CS 129 Project 1 Writeup

Jonathan Mace (jcmace)
September 16 2012

Part 1

For part 1 of the project, I implemented the sum of squared differences and the normalized cross correlation metrics to align the images. The implementations iterate over possible displacements and calculates the difference between the two images using the respective metrics. The displacement that results in the least difference is then chosen for the alignment.
For small images using a small window, the algorithms were fairly fast - completing in less than one second per image. For large images however, it took a very long time to complete, since the window had to be much larger (proportional to the size of the image)

The quality of the alignments vary. Some of the images lacked diversity of colour and did not align too well - presumably because there was just too much difference in intensity for each of the colour channels. The images that had a diverse range of colours did align quite well. Presumably, this was because the diversity of colours ensured that there was some good correlation in some parts of the image - enough to ensure a good alignment.

Sum of Squared Differences

Normalized Cross Correlation

Part 2

For the second part, I implemented the image pyramid algorithm using both SSD and NCC. The main effect of the algorithm was to substantially speed up the computation of the alignment. Computation for large images using NCC still took around a minute, but for SSD took only a few seconds. In a couple of cases, it introduced misalignments.
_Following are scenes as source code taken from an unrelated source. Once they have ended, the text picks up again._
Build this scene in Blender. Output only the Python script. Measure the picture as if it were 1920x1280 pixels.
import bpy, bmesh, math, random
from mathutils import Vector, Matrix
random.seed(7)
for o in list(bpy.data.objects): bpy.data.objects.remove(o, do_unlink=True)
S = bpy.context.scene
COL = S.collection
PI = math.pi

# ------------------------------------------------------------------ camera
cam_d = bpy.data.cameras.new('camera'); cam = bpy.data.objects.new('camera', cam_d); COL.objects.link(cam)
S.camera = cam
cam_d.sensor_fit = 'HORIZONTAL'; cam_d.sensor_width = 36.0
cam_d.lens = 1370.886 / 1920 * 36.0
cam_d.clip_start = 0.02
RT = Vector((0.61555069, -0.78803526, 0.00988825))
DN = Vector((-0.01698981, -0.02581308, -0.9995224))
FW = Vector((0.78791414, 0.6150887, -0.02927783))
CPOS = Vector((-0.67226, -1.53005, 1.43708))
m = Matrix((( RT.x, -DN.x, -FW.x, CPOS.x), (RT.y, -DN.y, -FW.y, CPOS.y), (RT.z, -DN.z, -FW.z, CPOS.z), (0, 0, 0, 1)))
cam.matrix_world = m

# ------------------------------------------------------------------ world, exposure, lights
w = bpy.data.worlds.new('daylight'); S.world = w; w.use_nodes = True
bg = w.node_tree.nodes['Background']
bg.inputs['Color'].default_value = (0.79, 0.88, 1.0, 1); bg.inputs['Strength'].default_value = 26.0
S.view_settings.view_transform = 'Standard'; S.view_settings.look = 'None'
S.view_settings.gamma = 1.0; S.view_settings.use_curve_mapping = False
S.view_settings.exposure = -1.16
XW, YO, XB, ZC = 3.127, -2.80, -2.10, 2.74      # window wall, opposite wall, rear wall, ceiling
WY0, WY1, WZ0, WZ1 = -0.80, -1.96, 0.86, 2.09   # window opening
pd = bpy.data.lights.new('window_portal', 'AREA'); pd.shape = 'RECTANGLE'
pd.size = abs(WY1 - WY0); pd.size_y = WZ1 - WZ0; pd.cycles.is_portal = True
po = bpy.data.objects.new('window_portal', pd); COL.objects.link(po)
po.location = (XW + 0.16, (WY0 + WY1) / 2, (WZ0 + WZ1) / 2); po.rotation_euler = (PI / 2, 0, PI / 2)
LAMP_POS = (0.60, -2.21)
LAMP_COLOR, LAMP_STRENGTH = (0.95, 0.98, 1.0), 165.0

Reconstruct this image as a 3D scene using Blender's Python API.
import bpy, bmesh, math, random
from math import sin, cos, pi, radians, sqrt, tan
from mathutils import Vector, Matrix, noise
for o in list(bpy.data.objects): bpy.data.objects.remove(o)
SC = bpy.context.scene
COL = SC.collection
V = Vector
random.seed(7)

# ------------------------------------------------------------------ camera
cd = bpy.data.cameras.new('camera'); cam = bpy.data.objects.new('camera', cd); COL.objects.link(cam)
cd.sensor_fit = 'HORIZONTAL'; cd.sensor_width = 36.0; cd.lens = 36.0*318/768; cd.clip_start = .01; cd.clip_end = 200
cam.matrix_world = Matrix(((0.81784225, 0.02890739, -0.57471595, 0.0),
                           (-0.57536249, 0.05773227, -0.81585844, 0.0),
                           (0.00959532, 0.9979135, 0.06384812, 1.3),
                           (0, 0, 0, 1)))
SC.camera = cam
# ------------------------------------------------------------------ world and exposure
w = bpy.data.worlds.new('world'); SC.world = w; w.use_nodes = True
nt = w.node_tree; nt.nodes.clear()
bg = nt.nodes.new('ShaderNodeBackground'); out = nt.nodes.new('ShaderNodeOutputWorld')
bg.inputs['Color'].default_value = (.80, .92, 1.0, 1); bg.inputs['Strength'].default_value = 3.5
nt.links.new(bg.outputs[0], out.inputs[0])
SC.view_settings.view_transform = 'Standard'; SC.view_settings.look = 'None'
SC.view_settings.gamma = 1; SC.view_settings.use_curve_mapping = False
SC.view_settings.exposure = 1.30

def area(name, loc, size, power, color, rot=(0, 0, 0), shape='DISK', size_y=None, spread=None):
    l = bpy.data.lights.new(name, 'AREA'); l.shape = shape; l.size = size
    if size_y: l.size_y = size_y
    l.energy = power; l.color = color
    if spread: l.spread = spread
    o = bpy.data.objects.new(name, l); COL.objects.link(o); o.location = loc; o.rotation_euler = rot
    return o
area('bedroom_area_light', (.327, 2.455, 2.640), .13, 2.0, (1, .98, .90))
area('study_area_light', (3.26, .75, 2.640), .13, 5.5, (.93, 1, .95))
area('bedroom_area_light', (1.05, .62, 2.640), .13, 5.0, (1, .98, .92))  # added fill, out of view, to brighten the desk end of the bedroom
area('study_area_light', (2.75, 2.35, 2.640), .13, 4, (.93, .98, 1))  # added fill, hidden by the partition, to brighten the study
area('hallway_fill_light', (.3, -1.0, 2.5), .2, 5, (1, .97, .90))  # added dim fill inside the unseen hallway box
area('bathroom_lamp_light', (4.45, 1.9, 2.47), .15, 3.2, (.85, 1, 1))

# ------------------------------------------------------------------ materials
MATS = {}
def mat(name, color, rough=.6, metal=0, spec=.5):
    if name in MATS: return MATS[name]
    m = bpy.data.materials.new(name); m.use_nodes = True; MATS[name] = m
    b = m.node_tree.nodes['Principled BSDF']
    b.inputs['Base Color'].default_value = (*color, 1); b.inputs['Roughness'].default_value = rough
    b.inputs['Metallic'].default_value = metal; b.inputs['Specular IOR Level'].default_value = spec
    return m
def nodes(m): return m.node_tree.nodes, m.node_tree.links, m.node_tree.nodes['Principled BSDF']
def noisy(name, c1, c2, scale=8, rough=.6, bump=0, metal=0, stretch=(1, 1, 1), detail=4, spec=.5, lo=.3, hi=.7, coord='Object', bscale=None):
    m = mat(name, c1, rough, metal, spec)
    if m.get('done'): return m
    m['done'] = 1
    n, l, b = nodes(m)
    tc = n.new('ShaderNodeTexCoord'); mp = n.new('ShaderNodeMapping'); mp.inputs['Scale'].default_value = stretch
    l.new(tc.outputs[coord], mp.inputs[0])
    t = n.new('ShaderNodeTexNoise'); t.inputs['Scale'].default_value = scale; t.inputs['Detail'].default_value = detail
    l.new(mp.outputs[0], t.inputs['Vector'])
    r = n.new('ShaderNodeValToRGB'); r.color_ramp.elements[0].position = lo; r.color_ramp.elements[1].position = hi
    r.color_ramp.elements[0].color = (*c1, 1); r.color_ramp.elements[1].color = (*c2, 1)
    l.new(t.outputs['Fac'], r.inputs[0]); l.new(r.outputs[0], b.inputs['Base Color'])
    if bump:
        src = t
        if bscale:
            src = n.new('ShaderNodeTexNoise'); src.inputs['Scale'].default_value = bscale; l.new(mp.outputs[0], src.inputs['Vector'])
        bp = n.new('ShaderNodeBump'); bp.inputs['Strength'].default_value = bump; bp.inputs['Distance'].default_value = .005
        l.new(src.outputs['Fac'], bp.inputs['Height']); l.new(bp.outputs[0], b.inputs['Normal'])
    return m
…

Still, the alignments were not very successful when the borders were still present on the images, but very successful with a bit of a border crop.

Sum of Squared Differences (Pyramid method + Cropping), Small Images:

Sum of Squared Differences (Pyramid method + Cropping), Large Images:

Extra Credit

In addition to the regular assignment tasks, I implemented the following three enhancements:

Intensity adjustment

I investigated the effect on alignment that intensity adjustment had. I added a preprocessing step which calculated the means and standard deviations of the pixels for the three colour channels, then adjusted the pixels so that anything below two standard deviations from the mean went to 0, anything above two standard deviations from the mean went to 1, and the mean was scaled to become 0.5.

Smart Edge Cropping

For some of the images, it is clear that the border was having a negative effect on the image. For example, in the following images, the one on the left shows an SSD alignment with the border, and the one on the right shows an SSD alignment with a 10% border chopped off.

I implemented smart border cropping of the images in two ways. The first, more naive way, does the following:

  • Iterate over the columns and rows of the image
  • Count the number of pixels in a column whose intensity is either greater than 0.8 or less than 0.2
  • If a column has more than 80% of its pixels then it is considered to be a border column
  • Blur using a [1,1,1,1,1] box filter, in case an erroneous border column is sandwitched between two good border columns
  • Trim the edges of the image so long as they are borders
  • This method worked a little bit. Very well for some images, but still strangely for others. It would, for the most part, pick up solid-coloured borders, but unfortunately it would miss smudgy borders. Therefore, images still did not necessarily align that well:

    The second smart border cropping method I used was to consider standard deviations. It would do the following:

  • Calculate the standard deviations for every column in the image
  • Calculate the average standard deviation, and the standard deviation of the standard deviations
  • Any column whose standard deviation was outside 2x of the mean would be considered part of the border
  • Crop the image appropriately
  • Iteratively apply this technique until the dimensions of the image stabilise
  • This technique must be applied iteratively, because cropping off some border may then make other parts of the image become border where they previously were not considered to be. For example, a white border surrounding a black border surrounding the image would typically require 2 passes; the first would correctly crop the outer white border but not the black border. The second pass would then crop the black border.

    Using this technique resulted in nicely cropped images. Sometimes it would be a bit too liberal with chopping off borders

    From left to right, the following images show an uncropped original, the same image cropped using the first technique, and the same image cropped using the second technique. I have added a 1px red outline to indicate the extent of the images.

    Edge detection

    I added an additional preprocessing step before calling imalign that performed Sobel edge detection on the image. This step was done before constructing the image pyramid. Alignment was then performed on the edge-detected images. As can be seen, this did not always work, but still also provided decent alignments sometimes.